Wem würdest du empfehlen, deine Texte zu lesen?
Niemandem. Wenn ich in die undankbare Situation käme, etwas empfehlen und
dabei ein ernsthaftes Gesicht machen zu müssen, würde ich sagen: geh mehr
spazieren und sitz mehr herum. Ehrlich, nur das könnte ich guten Gewissens
empfehlen. Sich vor einen Bildschirm setzen
und Texte zu lesen? Das würde ich niemals empfehlen. Meine Güte, versuch, von
diesen furchtbaren Geräten und Bildschirmen wegzukommen, so schnell und so lang
wie es nur geht! Für mich ist hier am Computer zu schreiben eher eine Art Nachsitzen
mit Strafarbeit. Wer weiß, welches Karma ich abarbeiten muss…
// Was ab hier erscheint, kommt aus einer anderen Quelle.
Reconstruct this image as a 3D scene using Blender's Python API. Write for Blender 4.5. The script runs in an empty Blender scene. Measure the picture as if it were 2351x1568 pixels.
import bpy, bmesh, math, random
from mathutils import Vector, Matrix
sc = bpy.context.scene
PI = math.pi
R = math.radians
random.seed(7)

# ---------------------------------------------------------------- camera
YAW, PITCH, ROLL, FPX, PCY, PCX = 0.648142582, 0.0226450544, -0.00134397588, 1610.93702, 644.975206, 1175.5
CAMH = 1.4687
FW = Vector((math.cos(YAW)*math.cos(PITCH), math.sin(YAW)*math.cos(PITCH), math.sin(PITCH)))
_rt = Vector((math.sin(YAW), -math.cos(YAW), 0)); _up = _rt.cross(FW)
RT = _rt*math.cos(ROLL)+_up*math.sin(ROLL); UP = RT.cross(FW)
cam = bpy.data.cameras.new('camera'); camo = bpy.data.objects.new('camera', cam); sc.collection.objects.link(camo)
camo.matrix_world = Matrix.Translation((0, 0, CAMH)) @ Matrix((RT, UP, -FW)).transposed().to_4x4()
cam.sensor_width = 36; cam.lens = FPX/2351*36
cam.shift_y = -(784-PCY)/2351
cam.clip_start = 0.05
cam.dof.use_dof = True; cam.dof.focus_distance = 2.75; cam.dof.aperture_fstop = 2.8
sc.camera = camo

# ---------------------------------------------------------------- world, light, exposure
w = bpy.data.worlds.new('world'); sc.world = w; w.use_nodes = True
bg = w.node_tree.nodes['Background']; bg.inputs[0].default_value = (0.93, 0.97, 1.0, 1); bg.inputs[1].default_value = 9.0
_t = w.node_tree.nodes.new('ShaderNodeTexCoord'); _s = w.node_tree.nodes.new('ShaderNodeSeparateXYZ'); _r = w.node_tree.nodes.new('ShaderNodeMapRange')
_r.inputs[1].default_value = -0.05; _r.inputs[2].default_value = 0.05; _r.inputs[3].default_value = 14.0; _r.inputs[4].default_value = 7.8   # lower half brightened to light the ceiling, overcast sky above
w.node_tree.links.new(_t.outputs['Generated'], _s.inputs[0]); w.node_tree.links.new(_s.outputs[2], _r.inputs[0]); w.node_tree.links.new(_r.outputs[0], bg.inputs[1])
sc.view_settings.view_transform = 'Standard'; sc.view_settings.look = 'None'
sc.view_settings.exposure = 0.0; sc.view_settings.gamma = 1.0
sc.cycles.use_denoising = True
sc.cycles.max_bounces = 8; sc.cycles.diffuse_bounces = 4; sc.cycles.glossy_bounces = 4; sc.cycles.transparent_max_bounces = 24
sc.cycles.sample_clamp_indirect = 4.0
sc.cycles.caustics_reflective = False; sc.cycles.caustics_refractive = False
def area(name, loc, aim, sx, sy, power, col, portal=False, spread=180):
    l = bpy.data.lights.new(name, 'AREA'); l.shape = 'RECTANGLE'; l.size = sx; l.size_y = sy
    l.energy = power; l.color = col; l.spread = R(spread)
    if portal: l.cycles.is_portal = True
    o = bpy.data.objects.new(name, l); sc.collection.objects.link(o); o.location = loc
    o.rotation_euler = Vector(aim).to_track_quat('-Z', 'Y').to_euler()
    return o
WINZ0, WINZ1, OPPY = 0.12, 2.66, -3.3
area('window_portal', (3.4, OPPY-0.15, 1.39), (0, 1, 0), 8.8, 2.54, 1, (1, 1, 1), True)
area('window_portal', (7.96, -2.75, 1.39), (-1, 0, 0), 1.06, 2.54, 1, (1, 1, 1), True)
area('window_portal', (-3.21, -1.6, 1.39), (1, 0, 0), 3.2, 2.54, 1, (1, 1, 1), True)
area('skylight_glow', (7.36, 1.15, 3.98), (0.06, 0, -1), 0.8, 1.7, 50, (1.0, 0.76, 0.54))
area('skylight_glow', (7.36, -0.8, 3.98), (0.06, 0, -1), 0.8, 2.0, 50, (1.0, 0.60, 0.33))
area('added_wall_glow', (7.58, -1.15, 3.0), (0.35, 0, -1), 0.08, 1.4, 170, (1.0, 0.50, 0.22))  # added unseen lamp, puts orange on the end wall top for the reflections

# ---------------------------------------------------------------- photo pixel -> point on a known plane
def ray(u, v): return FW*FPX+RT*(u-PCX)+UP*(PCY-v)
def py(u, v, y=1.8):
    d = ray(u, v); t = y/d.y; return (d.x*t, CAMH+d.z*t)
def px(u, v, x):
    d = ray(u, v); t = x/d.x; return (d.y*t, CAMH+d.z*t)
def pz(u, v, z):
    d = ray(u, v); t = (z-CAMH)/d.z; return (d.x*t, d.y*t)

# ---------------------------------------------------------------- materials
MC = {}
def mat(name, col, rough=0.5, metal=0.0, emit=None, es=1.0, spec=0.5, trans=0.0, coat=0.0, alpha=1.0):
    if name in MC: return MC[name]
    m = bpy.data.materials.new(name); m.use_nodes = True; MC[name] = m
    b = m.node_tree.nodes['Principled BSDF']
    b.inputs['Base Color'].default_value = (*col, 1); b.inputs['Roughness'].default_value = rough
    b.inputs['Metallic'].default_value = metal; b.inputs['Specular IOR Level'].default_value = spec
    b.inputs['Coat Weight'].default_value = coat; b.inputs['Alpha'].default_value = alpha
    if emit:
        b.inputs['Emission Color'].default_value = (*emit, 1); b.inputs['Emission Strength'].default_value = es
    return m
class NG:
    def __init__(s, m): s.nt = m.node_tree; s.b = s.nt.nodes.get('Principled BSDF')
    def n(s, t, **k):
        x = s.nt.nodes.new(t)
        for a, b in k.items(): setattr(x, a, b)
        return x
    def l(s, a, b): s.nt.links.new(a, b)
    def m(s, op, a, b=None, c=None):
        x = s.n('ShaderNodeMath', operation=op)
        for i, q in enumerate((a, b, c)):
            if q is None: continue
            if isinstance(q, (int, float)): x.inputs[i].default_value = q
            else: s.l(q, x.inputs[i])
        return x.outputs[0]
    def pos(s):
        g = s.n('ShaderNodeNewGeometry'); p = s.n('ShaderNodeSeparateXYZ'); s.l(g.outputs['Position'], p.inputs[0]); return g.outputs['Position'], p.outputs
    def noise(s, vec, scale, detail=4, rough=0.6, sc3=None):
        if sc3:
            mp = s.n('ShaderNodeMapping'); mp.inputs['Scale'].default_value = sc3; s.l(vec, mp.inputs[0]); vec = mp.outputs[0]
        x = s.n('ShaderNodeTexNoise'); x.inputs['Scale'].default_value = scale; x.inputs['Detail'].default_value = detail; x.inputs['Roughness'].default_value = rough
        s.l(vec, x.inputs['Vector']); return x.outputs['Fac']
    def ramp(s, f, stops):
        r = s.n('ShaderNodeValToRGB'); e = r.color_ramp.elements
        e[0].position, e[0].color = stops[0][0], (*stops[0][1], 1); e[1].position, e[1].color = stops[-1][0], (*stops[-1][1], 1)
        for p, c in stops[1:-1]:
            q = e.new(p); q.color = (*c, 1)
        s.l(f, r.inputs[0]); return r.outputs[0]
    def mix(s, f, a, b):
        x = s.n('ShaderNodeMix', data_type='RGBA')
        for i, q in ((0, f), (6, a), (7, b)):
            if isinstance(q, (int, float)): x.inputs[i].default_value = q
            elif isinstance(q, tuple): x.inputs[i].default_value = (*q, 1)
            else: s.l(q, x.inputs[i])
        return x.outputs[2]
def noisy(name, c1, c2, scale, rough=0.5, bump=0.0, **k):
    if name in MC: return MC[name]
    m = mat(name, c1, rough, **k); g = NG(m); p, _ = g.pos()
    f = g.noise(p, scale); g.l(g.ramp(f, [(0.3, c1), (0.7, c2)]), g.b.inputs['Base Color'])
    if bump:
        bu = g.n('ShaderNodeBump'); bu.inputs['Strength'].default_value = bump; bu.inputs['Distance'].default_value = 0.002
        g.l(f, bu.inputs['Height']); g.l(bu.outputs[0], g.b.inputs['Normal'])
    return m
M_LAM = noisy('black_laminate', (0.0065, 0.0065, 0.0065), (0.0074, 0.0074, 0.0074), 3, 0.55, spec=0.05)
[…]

Die einzigen Personen, die mir einfallen als Leser für dieses Text-Sammelsurium
sind diejenigen, die mich in den letzten Jahren danach gefragt haben, ob ich
nicht mal aufschreiben könne, was ich sonst nur mündlich von mir gebe – in
Workshops oder auf Vorträgen. Keine Ahnung, ob ich das kann. Aber Vielleicht
finden sie ja hier, was sie gesucht haben.
Danke für das Gespräch.
Selbstverständlich.
Zusatzhinweis: Das Gespräch fand ohne Einwirkung exogener bewusstseinsverändernder Substanzen statt.